───── SUPPLIED RECORDS
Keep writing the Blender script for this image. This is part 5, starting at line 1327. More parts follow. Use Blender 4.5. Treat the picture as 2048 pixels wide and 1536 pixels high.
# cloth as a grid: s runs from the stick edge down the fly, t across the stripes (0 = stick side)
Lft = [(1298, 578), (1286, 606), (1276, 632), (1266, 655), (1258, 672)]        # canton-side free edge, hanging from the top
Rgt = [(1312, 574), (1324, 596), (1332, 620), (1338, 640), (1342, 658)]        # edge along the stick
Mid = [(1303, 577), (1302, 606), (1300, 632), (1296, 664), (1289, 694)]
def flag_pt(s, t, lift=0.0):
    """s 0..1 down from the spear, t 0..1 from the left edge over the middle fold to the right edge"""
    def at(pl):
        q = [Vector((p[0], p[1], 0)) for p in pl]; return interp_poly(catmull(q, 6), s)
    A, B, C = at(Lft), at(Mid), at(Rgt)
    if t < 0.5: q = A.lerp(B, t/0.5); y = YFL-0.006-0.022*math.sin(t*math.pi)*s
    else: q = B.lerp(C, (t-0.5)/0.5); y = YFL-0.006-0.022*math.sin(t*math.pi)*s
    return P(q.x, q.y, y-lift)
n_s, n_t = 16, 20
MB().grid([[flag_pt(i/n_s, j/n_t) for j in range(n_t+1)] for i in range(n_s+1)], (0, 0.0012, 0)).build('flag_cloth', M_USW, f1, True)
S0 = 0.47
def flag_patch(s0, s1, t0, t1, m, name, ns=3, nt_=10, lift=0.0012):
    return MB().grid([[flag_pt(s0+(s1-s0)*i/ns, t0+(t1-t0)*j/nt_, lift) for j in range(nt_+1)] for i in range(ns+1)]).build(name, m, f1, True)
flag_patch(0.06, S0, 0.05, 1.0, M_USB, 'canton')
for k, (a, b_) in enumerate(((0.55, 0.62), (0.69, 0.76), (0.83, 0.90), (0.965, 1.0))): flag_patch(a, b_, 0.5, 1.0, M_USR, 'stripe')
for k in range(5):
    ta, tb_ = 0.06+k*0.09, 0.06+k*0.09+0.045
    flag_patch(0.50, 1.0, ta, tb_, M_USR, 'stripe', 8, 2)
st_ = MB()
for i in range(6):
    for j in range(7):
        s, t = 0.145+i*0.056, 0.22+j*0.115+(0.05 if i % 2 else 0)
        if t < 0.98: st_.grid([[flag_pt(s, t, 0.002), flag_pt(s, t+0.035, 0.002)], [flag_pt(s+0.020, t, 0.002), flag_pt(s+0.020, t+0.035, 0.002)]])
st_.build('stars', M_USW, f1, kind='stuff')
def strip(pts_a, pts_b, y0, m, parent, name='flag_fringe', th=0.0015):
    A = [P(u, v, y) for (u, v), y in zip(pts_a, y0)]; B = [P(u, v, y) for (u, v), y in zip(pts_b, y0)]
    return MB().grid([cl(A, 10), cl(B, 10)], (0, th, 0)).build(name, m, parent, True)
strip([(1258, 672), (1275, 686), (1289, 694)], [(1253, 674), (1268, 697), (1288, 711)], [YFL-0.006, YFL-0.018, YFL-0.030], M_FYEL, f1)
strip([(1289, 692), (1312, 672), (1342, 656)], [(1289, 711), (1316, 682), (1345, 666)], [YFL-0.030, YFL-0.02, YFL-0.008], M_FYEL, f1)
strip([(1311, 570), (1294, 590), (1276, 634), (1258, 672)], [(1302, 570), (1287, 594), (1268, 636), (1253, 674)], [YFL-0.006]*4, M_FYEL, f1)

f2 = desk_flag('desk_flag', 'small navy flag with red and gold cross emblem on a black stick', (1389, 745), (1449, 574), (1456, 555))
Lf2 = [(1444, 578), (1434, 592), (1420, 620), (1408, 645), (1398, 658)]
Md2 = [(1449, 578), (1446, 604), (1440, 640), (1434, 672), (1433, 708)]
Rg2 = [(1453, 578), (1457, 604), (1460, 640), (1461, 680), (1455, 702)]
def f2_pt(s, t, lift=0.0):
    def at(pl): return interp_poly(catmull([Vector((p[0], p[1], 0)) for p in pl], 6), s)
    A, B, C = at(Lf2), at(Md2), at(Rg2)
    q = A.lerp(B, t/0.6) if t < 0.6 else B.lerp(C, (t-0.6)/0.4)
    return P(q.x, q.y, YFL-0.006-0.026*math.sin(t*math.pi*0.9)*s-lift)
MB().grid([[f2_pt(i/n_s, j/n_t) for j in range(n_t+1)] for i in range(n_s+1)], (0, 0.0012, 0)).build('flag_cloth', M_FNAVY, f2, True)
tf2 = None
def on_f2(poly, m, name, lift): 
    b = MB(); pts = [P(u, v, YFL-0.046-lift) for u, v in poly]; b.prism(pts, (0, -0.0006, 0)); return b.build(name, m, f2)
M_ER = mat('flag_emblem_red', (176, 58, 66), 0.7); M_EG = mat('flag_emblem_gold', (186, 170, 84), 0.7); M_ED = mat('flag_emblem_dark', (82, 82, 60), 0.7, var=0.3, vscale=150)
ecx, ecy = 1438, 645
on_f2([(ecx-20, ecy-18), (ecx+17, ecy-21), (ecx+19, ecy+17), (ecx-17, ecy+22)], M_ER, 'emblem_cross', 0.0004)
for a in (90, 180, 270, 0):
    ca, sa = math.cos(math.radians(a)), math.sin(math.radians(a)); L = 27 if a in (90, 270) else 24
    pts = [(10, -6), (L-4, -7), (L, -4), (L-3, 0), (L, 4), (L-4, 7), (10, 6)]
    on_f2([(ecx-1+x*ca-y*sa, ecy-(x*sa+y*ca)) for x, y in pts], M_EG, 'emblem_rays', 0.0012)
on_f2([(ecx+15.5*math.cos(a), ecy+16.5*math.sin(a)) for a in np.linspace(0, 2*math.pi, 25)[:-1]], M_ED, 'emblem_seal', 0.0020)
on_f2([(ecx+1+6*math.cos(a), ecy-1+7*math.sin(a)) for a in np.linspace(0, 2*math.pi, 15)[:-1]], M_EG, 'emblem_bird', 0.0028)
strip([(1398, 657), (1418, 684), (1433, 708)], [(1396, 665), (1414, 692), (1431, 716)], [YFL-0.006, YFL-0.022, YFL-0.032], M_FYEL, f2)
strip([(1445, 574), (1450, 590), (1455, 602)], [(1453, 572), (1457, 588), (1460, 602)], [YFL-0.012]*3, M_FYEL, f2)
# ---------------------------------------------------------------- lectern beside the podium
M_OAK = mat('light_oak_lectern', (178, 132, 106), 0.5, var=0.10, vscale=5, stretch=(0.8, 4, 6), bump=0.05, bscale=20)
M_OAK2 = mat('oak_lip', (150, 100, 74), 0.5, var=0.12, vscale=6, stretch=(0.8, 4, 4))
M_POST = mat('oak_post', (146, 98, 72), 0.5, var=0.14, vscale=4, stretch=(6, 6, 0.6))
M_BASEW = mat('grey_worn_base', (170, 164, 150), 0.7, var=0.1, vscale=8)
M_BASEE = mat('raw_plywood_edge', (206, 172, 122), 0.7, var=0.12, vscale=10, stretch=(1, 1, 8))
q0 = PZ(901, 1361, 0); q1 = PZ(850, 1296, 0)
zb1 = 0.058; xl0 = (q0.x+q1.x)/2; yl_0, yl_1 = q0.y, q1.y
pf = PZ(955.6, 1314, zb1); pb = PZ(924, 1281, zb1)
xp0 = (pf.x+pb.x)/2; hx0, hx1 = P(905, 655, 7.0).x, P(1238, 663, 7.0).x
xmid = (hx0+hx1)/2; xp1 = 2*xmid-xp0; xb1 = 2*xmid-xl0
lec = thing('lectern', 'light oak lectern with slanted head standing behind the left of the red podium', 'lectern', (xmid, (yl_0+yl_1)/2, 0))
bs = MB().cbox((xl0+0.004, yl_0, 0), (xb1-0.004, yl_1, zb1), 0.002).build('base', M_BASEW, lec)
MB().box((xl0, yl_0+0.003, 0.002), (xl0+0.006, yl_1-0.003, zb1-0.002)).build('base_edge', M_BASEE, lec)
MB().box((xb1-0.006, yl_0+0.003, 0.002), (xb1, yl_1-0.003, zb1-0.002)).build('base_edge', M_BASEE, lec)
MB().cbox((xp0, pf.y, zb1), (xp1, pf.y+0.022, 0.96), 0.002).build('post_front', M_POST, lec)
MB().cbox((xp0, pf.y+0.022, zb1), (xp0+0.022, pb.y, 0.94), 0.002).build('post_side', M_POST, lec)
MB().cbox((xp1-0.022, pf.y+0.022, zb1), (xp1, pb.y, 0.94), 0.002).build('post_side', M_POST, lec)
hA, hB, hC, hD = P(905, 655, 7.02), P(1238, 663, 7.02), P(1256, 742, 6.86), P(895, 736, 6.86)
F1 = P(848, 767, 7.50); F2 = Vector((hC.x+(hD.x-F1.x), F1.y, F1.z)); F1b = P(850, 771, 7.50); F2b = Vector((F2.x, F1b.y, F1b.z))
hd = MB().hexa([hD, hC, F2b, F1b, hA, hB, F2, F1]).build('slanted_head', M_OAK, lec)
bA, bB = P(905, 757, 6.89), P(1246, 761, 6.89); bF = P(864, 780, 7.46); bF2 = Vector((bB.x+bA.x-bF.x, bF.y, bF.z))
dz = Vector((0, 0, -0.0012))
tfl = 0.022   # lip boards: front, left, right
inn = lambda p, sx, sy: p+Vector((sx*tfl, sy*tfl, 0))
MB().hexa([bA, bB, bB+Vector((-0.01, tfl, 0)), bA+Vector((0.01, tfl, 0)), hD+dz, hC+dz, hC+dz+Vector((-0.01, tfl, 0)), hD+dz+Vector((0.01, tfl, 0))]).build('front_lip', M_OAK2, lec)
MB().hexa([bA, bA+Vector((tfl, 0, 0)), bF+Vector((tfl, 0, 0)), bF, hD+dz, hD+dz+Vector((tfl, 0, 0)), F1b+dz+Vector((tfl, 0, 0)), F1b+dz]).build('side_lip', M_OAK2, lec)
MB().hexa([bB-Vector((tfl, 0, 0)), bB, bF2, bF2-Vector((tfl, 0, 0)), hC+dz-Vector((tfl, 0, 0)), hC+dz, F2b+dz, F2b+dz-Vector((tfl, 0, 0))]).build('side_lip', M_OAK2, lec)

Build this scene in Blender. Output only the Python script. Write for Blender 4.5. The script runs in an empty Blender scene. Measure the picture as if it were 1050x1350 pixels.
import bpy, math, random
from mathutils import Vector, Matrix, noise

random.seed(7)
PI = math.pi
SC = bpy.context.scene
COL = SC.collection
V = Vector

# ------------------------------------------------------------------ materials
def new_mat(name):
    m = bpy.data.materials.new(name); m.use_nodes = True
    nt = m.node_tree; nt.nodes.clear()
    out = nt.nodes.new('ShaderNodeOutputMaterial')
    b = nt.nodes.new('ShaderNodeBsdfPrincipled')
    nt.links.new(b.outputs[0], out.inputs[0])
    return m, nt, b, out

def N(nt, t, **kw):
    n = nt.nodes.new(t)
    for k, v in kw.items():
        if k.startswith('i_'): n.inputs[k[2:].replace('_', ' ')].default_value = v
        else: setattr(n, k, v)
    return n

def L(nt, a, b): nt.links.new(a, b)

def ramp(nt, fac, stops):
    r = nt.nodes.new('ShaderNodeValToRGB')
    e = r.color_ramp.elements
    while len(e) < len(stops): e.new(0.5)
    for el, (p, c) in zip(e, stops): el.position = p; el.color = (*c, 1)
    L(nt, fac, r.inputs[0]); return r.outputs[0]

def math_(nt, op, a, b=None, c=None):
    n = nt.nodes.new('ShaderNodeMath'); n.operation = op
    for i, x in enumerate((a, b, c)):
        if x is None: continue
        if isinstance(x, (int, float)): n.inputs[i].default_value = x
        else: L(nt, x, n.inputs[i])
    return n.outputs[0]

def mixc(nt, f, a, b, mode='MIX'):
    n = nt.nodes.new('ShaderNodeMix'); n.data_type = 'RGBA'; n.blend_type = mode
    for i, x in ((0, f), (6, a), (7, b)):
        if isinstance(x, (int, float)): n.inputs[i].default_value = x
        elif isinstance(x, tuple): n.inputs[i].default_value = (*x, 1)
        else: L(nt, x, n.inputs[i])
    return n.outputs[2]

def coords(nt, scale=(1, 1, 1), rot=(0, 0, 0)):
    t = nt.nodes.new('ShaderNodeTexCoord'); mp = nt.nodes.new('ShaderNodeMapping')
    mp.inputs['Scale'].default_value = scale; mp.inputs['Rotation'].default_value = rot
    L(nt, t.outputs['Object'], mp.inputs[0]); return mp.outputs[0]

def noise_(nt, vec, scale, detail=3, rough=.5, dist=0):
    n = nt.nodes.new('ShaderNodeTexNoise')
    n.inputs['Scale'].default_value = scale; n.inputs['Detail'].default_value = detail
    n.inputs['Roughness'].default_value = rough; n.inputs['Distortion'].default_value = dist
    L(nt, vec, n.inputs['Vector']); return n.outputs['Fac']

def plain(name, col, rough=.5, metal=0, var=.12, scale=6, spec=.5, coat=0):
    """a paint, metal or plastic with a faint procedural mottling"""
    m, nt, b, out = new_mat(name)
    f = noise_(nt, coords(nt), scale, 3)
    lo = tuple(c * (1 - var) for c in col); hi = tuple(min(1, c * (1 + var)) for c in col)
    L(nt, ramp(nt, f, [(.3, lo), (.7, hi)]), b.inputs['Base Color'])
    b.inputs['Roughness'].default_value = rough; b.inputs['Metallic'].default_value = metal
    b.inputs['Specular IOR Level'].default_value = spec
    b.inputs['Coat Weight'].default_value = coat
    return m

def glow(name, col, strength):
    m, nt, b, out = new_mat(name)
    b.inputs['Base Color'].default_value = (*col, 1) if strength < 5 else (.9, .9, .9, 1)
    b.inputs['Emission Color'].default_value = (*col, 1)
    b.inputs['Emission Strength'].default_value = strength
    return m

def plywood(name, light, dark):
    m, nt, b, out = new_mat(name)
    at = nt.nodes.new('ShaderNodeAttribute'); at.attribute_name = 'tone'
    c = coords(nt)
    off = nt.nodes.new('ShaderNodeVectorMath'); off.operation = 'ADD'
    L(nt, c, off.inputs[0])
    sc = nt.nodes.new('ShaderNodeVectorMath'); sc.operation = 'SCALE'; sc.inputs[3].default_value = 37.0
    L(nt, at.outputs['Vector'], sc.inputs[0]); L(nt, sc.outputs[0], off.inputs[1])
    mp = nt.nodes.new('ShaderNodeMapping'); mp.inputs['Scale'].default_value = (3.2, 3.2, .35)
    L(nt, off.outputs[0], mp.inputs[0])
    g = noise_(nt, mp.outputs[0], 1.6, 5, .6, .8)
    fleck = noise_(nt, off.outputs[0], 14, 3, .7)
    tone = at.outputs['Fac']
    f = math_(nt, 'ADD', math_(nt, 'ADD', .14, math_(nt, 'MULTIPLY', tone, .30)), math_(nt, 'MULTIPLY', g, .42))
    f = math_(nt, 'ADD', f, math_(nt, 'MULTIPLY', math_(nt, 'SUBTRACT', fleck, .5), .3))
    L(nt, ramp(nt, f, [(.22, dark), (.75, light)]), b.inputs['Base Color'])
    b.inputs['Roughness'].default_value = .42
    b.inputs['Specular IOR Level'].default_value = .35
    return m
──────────
[EXERCISE AIM]
Nothing but the lines from the one with "Build this scene" through the one with "L(nt, fac, r.inputs[0]);" should be repeated, and each exactly.

[OUTPUT FOR THIS TASK]
Build this scene in Blender. Output only the Python script. Write for Blender 4.5. The script runs in an empty Blender scene. Measure the picture as if it were 1050x1350 pixels.
import bpy, math, random
from mathutils import Vector, Matrix, noise

random.seed(7)
PI = math.pi
SC = bpy.context.scene
COL = SC.collection
V = Vector

# ------------------------------------------------------------------ materials
def new_mat(name):
    m = bpy.data.materials.new(name); m.use_nodes = True
    nt = m.node_tree; nt.nodes.clear()
    out = nt.nodes.new('ShaderNodeOutputMaterial')
    b = nt.nodes.new('ShaderNodeBsdfPrincipled')
    nt.links.new(b.outputs[0], out.inputs[0])
    return m, nt, b, out

def N(nt, t, **kw):
    n = nt.nodes.new(t)
    for k, v in kw.items():
        if k.startswith('i_'): n.inputs[k[2:].replace('_', ' ')].default_value = v
        else: setattr(n, k, v)
    return n

def L(nt, a, b): nt.links.new(a, b)

def ramp(nt, fac, stops):
    r = nt.nodes.new('ShaderNodeValToRGB')
    e = r.color_ramp.elements
    while len(e) < len(stops): e.new(0.5)
    for el, (p, c) in zip(e, stops): el.position = p; el.color = (*c, 1)
    L(nt, fac, r.inputs[0]); return r.outputs[0]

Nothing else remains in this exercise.